Data block:

....

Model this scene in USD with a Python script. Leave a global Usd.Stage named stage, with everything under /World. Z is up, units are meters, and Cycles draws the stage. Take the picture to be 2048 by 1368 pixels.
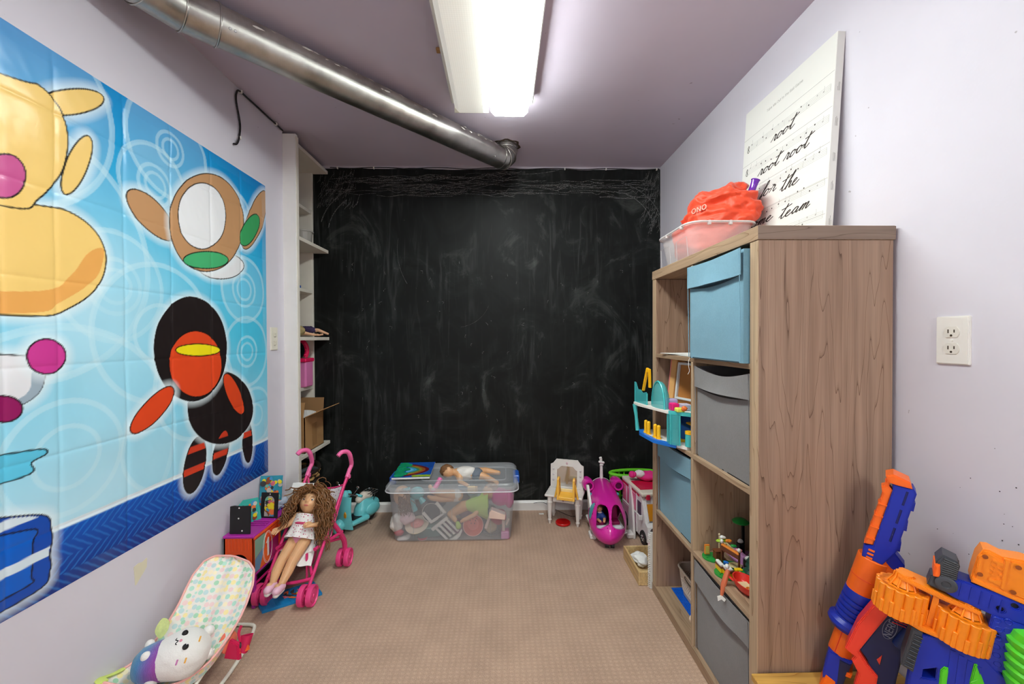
import math, numpy as np, trimesh, usdkit, meshkit
import manifold3d as m3
from pxr import Usd, UsdGeom, Gf, Sdf, Vt, UsdLux
from shapely.geometry import Polygon, LineString, Point
from shapely.ops import unary_union
stage = Usd.Stage.CreateInMemory()
UsdGeom.SetStageUpAxis(stage, 'Z'); UsdGeom.SetStageMetersPerUnit(stage, 1.0)
UsdGeom.Xform.Define(stage, '/World'); UsdGeom.Scope.Define(stage, '/World/Looks')
# ---------------------------------------------------------------- camera, light levels, exposure
CAM_H, YAW, PITCH, ROLL, FPX = 1.1706, .0216, .0107, .0040, 806.84
def _camera():
    c, s = math.cos(YAW), math.sin(YAW); R = np.array([c, -s, 0]); F = np.array([s, c, 0]); Z = np.array([0, 0, 1.])
    c, s = math.cos(PITCH), math.sin(PITCH); D = F*c - Z*s; U = Z*c + F*s
    c, s = math.cos(ROLL), math.sin(ROLL); R, U = R*c - U*s, R*s + U*c
    cam = UsdGeom.Camera.Define(stage, '/World/camera')
    m = Gf.Matrix4d(*R, 0, *U, 0, *(-D), 0, 0, 0, CAM_H, 1)
    cam.AddTransformOp().Set(m)
    cam.CreateHorizontalApertureAttr(36.0); cam.CreateVerticalApertureAttr(36.0*1368/2048)
    cam.CreateFocalLengthAttr(36.0*FPX/2048); cam.CreateClippingRangeAttr(Gf.Vec2f(.02, 50))
    cam.CreateExposureAttr(1.35)
_camera()
LAMP, LAMP_DIM, LAMP_UNSEEN = 14.6, .15, 17.5      # emission: lit cover, weaker cover, and the unseen lamp behind the viewer
# the room: metres, camera above the origin, +y into the picture
XL, XR, YB, ZC, YF = -1.213, 1.0715, 2.732, 2.323, -3.3  # YF: room end out of view, set back to hold the unseen lamp
# ---------------------------------------------------------------- helpers
_count = {}
def _free(parent, name):
    k = parent + '/' + name; n = _count.get(k, 0); _count[k] = n + 1
    return k if n == 0 else f'{k}_{n:03d}'
_inv = {}
def _data(p, label=None, cat=None, group=None, kind=None):
    pr = stage.GetPrimAtPath(p)
    for k, v in (('label', label), ('category', cat), ('group', group), ('kind', kind)):
        if v: pr.SetCustomDataByKey(k, v)
def thing(name, label, cat, loc=(0, 0, 0), rz=0, group=None, rx=0, ry=0):
    p = _free('/World', name); x = UsdGeom.Xform.Define(stage, p)
    M = trimesh.transformations.translation_matrix(loc) @ trimesh.transformations.euler_matrix(math.radians(rx), math.radians(ry), math.radians(rz), 'sxyz')
    x.AddTransformOp().Set(Gf.Matrix4d(*M.T.ravel())); _inv[p] = np.linalg.inv(M); _data(p, label, cat, group); return p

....

Task: From the listing, extract all text exactly as given and drop any picture.

In response:
Model this scene in USD with a Python script. Leave a global Usd.Stage named stage, with everything under /World. Z is up, units are meters, and Cycles draws the stage. Take the picture to be 2048 by 1368 pixels.
import math, numpy as np, trimesh, usdkit, meshkit
import manifold3d as m3
from pxr import Usd, UsdGeom, Gf, Sdf, Vt, UsdLux
from shapely.geometry import Polygon, LineString, Point
from shapely.ops import unary_union
stage = Usd.Stage.CreateInMemory()
UsdGeom.SetStageUpAxis(stage, 'Z'); UsdGeom.SetStageMetersPerUnit(stage, 1.0)
UsdGeom.Xform.Define(stage, '/World'); UsdGeom.Scope.Define(stage, '/World/Looks')
# ---------------------------------------------------------------- camera, light levels, exposure
CAM_H, YAW, PITCH, ROLL, FPX = 1.1706, .0216, .0107, .0040, 806.84
def _camera():
    c, s = math.cos(YAW), math.sin(YAW); R = np.array([c, -s, 0]); F = np.array([s, c, 0]); Z = np.array([0, 0, 1.])
    c, s = math.cos(PITCH), math.sin(PITCH); D = F*c - Z*s; U = Z*c + F*s
    c, s = math.cos(ROLL), math.sin(ROLL); R, U = R*c - U*s, R*s + U*c
    cam = UsdGeom.Camera.Define(stage, '/World/camera')
    m = Gf.Matrix4d(*R, 0, *U, 0, *(-D), 0, 0, 0, CAM_H, 1)
    cam.AddTransformOp().Set(m)
    cam.CreateHorizontalApertureAttr(36.0); cam.CreateVerticalApertureAttr(36.0*1368/2048)
    cam.CreateFocalLengthAttr(36.0*FPX/2048); cam.CreateClippingRangeAttr(Gf.Vec2f(.02, 50))
    cam.CreateExposureAttr(1.35)
_camera()
LAMP, LAMP_DIM, LAMP_UNSEEN = 14.6, .15, 17.5      # emission: lit cover, weaker cover, and the unseen lamp behind the viewer
# the room: metres, camera above the origin, +y into the picture
XL, XR, YB, ZC, YF = -1.213, 1.0715, 2.732, 2.323, -3.3  # YF: room end out of view, set back to hold the unseen lamp
# ---------------------------------------------------------------- helpers
_count = {}
def _free(parent, name):
    k = parent + '/' + name; n = _count.get(k, 0); _count[k] = n + 1
    return k if n == 0 else f'{k}_{n:03d}'
_inv = {}
def _data(p, label=None, cat=None, group=None, kind=None):
    pr = stage.GetPrimAtPath(p)
    for k, v in (('label', label), ('category', cat), ('group', group), ('kind', kind)):
        if v: pr.SetCustomDataByKey(k, v)
def thing(name, label, cat, loc=(0, 0, 0), rz=0, group=None, rx=0, ry=0):
    p = _free('/World', name); x = UsdGeom.Xform.Define(stage, p)
    M = trimesh.transformations.translation_matrix(loc) @ trimesh.transformations.euler_matrix(math.radians(rx), math.radians(ry), math.radians(rz), 'sxyz')
    x.AddTransformOp().Set(Gf.Matrix4d(*M.T.ravel())); _inv[p] = np.linalg.inv(M); _data(p, label, cat, group); return p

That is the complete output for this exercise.